■ **WHAT YOU SHOULD DO**
Repeat the lines that follow, leaving nothing out.

■ **COLLECTED MATERIAL**

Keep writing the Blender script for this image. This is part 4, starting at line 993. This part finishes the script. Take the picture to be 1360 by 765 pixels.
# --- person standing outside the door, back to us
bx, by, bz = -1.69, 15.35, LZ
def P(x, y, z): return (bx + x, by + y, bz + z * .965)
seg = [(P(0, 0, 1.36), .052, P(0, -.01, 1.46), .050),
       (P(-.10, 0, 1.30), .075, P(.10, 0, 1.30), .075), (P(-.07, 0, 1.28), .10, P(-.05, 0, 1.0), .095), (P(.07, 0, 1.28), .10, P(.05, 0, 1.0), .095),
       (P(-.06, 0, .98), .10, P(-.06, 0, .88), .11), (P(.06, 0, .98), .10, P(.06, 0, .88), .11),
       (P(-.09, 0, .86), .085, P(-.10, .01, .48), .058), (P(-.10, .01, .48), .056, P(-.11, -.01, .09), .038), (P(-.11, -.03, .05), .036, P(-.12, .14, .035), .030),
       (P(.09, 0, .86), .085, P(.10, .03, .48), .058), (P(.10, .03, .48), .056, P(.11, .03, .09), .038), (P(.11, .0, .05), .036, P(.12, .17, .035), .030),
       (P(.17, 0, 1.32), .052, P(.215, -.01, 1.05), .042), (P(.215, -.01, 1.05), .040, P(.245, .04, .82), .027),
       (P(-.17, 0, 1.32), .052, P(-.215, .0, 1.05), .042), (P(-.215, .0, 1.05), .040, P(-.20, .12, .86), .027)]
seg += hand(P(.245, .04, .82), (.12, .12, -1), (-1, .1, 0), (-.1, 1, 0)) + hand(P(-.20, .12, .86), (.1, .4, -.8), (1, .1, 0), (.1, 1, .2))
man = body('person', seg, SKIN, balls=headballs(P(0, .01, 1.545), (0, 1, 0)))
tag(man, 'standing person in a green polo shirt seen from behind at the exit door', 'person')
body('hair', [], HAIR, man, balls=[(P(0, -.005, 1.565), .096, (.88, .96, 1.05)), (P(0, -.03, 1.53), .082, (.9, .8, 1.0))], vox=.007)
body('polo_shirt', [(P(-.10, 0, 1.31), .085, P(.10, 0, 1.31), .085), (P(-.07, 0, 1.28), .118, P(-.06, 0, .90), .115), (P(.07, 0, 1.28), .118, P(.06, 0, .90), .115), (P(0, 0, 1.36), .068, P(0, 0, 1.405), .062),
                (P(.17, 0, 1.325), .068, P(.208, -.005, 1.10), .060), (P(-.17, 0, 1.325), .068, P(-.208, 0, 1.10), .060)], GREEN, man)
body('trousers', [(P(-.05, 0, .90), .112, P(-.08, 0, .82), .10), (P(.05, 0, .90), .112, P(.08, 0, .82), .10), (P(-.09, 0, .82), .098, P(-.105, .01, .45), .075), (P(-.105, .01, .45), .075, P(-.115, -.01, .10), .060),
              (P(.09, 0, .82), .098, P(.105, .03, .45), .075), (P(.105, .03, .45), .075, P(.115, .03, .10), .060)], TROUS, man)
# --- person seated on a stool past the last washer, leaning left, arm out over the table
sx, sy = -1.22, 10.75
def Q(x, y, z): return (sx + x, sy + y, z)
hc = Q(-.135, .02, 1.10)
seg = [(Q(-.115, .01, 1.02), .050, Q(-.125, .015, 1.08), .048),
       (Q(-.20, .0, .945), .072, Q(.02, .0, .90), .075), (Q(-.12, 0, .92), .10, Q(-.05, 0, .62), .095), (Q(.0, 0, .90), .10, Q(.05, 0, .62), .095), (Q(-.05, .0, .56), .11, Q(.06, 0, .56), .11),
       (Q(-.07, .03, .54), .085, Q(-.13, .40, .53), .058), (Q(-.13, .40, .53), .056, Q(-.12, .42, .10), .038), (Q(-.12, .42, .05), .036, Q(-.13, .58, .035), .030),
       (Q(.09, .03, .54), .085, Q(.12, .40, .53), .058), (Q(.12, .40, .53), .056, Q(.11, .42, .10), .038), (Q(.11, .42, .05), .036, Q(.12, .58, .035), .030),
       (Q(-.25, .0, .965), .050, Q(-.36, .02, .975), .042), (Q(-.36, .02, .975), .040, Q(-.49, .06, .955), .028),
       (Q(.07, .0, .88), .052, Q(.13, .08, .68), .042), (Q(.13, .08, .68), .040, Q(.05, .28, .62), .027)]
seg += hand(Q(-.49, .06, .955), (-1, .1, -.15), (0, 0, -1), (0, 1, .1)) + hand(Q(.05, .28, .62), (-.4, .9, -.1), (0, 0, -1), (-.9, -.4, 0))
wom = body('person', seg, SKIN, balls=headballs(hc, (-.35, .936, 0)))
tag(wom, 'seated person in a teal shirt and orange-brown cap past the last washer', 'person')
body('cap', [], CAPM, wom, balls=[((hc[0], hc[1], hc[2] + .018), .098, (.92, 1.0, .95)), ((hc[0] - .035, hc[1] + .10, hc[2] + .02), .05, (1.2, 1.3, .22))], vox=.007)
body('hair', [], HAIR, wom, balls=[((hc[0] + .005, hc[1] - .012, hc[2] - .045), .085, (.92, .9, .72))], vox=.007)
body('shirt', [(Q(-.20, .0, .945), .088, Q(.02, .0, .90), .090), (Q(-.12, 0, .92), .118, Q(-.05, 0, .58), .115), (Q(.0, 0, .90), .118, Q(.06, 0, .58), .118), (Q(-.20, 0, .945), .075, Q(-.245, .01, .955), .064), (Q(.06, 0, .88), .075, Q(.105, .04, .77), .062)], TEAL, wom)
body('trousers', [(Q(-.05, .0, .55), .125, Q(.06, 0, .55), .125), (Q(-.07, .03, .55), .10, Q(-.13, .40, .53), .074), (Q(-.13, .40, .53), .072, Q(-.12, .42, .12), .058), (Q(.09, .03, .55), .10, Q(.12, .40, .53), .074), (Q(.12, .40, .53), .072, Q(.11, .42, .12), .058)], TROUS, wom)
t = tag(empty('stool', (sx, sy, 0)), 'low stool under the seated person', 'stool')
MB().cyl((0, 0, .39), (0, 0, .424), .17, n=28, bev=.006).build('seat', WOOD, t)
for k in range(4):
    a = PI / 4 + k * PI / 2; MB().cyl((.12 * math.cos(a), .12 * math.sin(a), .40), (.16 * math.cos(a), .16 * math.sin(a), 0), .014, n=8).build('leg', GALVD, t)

■ **WRITTEN ANSWER**
Keep writing the Blender script for this image. This is part 4, starting at line 993. This part finishes the script. Take the picture to be 1360 by 765 pixels.
# --- person standing outside the door, back to us
bx, by, bz = -1.69, 15.35, LZ
def P(x, y, z): return (bx + x, by + y, bz + z * .965)
seg = [(P(0, 0, 1.36), .052, P(0, -.01, 1.46), .050),
       (P(-.10, 0, 1.30), .075, P(.10, 0, 1.30), .075), (P(-.07, 0, 1.28), .10, P(-.05, 0, 1.0), .095), (P(.07, 0, 1.28), .10, P(.05, 0, 1.0), .095),
       (P(-.06, 0, .98), .10, P(-.06, 0, .88), .11), (P(.06, 0, .98), .10, P(.06, 0, .88), .11),
       (P(-.09, 0, .86), .085, P(-.10, .01, .48), .058), (P(-.10, .01, .48), .056, P(-.11, -.01, .09), .038), (P(-.11, -.03, .05), .036, P(-.12, .14, .035), .030),
       (P(.09, 0, .86), .085, P(.10, .03, .48), .058), (P(.10, .03, .48), .056, P(.11, .03, .09), .038), (P(.11, .0, .05), .036, P(.12, .17, .035), .030),
       (P(.17, 0, 1.32), .052, P(.215, -.01, 1.05), .042), (P(.215, -.01, 1.05), .040, P(.245, .04, .82), .027),
       (P(-.17, 0, 1.32), .052, P(-.215, .0, 1.05), .042), (P(-.215, .0, 1.05), .040, P(-.20, .12, .86), .027)]
seg += hand(P(.245, .04, .82), (.12, .12, -1), (-1, .1, 0), (-.1, 1, 0)) + hand(P(-.20, .12, .86), (.1, .4, -.8), (1, .1, 0), (.1, 1, .2))
man = body('person', seg, SKIN, balls=headballs(P(0, .01, 1.545), (0, 1, 0)))
tag(man, 'standing person in a green polo shirt seen from behind at the exit door', 'person')
body('hair', [], HAIR, man, balls=[(P(0, -.005, 1.565), .096, (.88, .96, 1.05)), (P(0, -.03, 1.53), .082, (.9, .8, 1.0))], vox=.007)
body('polo_shirt', [(P(-.10, 0, 1.31), .085, P(.10, 0, 1.31), .085), (P(-.07, 0, 1.28), .118, P(-.06, 0, .90), .115), (P(.07, 0, 1.28), .118, P(.06, 0, .90), .115), (P(0, 0, 1.36), .068, P(0, 0, 1.405), .062),
                (P(.17, 0, 1.325), .068, P(.208, -.005, 1.10), .060), (P(-.17, 0, 1.325), .068, P(-.208, 0, 1.10), .060)], GREEN, man)
body('trousers', [(P(-.05, 0, .90), .112, P(-.08, 0, .82), .10), (P(.05, 0, .90), .112, P(.08, 0, .82), .10), (P(-.09, 0, .82), .098, P(-.105, .01, .45), .075), (P(-.105, .01, .45), .075, P(-.115, -.01, .10), .060),
              (P(.09, 0, .82), .098, P(.105, .03, .45), .075), (P(.105, .03, .45), .075, P(.115, .03, .10), .060)], TROUS, man)
# --- person seated on a stool past the last washer, leaning left, arm out over the table
sx, sy = -1.22, 10.75
def Q(x, y, z): return (sx + x, sy + y, z)
hc = Q(-.135, .02, 1.10)
seg = [(Q(-.115, .01, 1.02), .050, Q(-.125, .015, 1.08), .048),
       (Q(-.20, .0, .945), .072, Q(.02, .0, .90), .075), (Q(-.12, 0, .92), .10, Q(-.05, 0, .62), .095), (Q(.0, 0, .90), .10, Q(.05, 0, .62), .095), (Q(-.05, .0, .56), .11, Q(.06, 0, .56), .11),
       (Q(-.07, .03, .54), .085, Q(-.13, .40, .53), .058), (Q(-.13, .40, .53), .056, Q(-.12, .42, .10), .038), (Q(-.12, .42, .05), .036, Q(-.13, .58, .035), .030),
       (Q(.09, .03, .54), .085, Q(.12, .40, .53), .058), (Q(.12, .40, .53), .056, Q(.11, .42, .10), .038), (Q(.11, .42, .05), .036, Q(.12, .58, .035), .030),
       (Q(-.25, .0, .965), .050, Q(-.36, .02, .975), .042), (Q(-.36, .02, .975), .040, Q(-.49, .06, .955), .028),
       (Q(.07, .0, .88), .052, Q(.13, .08, .68), .042), (Q(.13, .08, .68), .040, Q(.05, .28, .62), .027)]
seg += hand(Q(-.49, .06, .955), (-1, .1, -.15), (0, 0, -1), (0, 1, .1)) + hand(Q(.05, .28, .62), (-.4, .9, -.1), (0, 0, -1), (-.9, -.4, 0))
wom = body('person', seg, SKIN, balls=headballs(hc, (-.35, .936, 0)))
tag(wom, 'seated person in a teal shirt and orange-brown cap past the last washer', 'person')
body('cap', [], CAPM, wom, balls=[((hc[0], hc[1], hc[2] + .018), .098, (.92, 1.0, .95)), ((hc[0] - .035, hc[1] + .10, hc[2] + .02), .05, (1.2, 1.3, .22))], vox=.007)
body('hair', [], HAIR, wom, balls=[((hc[0] + .005, hc[1] - .012, hc[2] - .045), .085, (.92, .9, .72))], vox=.007)
body('shirt', [(Q(-.20, .0, .945), .088, Q(.02, .0, .90), .090), (Q(-.12, 0, .92), .118, Q(-.05, 0, .58), .115), (Q(.0, 0, .90), .118, Q(.06, 0, .58), .118), (Q(-.20, 0, .945), .075, Q(-.245, .01, .955), .064), (Q(.06, 0, .88), .075, Q(.105, .04, .77), .062)], TEAL, wom)
body('trousers', [(Q(-.05, .0, .55), .125, Q(.06, 0, .55), .125), (Q(-.07, .03, .55), .10, Q(-.13, .40, .53), .074), (Q(-.13, .40, .53), .072, Q(-.12, .42, .12), .058), (Q(.09, .03, .55), .10, Q(.12, .40, .53), .074), (Q(.12, .40, .53), .072, Q(.11, .42, .12), .058)], TROUS, wom)
t = tag(empty('stool', (sx, sy, 0)), 'low stool under the seated person', 'stool')
MB().cyl((0, 0, .39), (0, 0, .424), .17, n=28, bev=.006).build('seat', WOOD, t)
for k in range(4):
    a = PI / 4 + k * PI / 2; MB().cyl((.12 * math.cos(a), .12 * math.sin(a), .40), (.16 * math.cos(a), .16 * math.sin(a), 0), .014, n=8).build('leg', GALVD, t)